If my partner had ever said a word about not wanting to be around a child again, about his ex begging him back, etc he'd have been so quickly out the door. Those are massive red flags, you want a man with respect, patience, compassion, understanding and the maturity to expect he will not be put first when he has stepchildren... you want a man who has a "servant heart", as it were. Again, you are talking about such a very young child here. You can't risk selfishness, a judgemental nature, or a man who decides that a child needs a harsh hand... that is poison and can so quickly escalate into violence.... it's very sad but it's true.

After my partner met my 4 yo, he'd stay over maybe once a week while DC was at mine. That lasted a year. Perhaps by end of year it was twice a week. During this time we started having short holidays. Again I was very watchful. I wasn't trying to "be a family", on the contrary I was auditioning this man for a future role in MY family unit. So.many men think that it's their presence, as The Man, that makes "a family". That they will discipline, set the rules, and be the one who calls the shots... I needed to be very sure that my partner understood that that wasnot how it was going to go. Ever.

We did move in together, after my DC knew my partner for 2 years. And it has gone well. But it was so slow op. It had to be.

I'm reading your story and I'm worried for you and you DS. 5 nights a week with someone who takes his very normal emotions as a personal insult... I'm sorry, that's not ok. This is meant to be the honeymoon period, this is as peaceful and easy as it gets... your bf is already trying to call the shots, be moody, tell you you're parenting wrong....

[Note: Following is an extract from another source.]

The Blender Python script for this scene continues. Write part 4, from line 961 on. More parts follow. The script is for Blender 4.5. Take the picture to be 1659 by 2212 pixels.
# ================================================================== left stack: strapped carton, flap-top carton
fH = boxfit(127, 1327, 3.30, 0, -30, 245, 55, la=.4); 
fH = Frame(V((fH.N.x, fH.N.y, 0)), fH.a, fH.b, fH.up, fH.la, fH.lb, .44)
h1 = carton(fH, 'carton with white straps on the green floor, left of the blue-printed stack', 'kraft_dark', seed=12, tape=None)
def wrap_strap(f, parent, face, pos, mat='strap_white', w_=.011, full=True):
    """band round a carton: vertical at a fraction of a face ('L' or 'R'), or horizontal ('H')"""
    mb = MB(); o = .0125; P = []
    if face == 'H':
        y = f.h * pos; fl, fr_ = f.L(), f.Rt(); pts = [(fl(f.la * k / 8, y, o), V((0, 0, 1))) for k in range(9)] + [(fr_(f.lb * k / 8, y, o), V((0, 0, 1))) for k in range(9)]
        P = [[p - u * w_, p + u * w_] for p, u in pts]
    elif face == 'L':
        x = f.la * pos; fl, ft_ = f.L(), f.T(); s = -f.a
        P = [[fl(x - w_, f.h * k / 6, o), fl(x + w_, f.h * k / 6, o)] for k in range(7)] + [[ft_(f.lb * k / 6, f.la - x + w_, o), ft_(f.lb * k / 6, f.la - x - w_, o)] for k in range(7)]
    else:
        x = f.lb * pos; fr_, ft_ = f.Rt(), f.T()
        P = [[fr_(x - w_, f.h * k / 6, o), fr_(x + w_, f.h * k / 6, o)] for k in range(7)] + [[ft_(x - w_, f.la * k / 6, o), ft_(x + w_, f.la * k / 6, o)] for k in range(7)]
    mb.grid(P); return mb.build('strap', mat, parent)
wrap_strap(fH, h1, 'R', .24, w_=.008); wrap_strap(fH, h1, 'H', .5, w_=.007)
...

This isnt good for you or your boy. It's not meant to feel this way xx

Willow2017 · 11/01/2020 17:32

If he is never going to go on holiday because of your son that tells you all you need to know.
Despite his bragging he doesn't know the first thing about children. He is jealous of your son needing your time.
He is spelling it out for you that your son doesn't behave 100% of the time he expects him too so he doesn't want to put up with that. He is acting like a spoilt child.
Tell him your son comes first and he obviously cannot cope with normal childhood behaviour and you cannot deal with him acting like a jealous toddler.
Why the hell is he staying 5 nights a week? When does your son get time with his mum without this idiot there? He didn't sign up to go from one family straight into another just yo.be criticised for being a normal 4yr old. Your partner doesn't want a family he wants things on his terms and your son doesn't fit in with them. He will nip away at your confidence as a mother to know your child and your child will soon pick.up on the fact he can never please this asshole.

Get rid for both your sakes. You dont need a 'family' (btw you arent a family as he resents your child) as much as your child needs you to protect him from idiots like this.

Put your son first before your idealistic desperation for a "family".

readitandwept · 11/01/2020 17:35

Why's he's staying over 5 nights a week in the home of a kid he doesn't want to spend 2 nights away with?

Because he's selfish and reckons he can make you change the things he doesn't like.

boredboredboredboredbored · 11/01/2020 17:35

Your poor son. Stop making excuses op. There shouldn't be a shred not a teeny tiny shred of animosity shown towards your ds not how tiresome it may be for him. Seriously you need to put your child first here and that means dumping this man.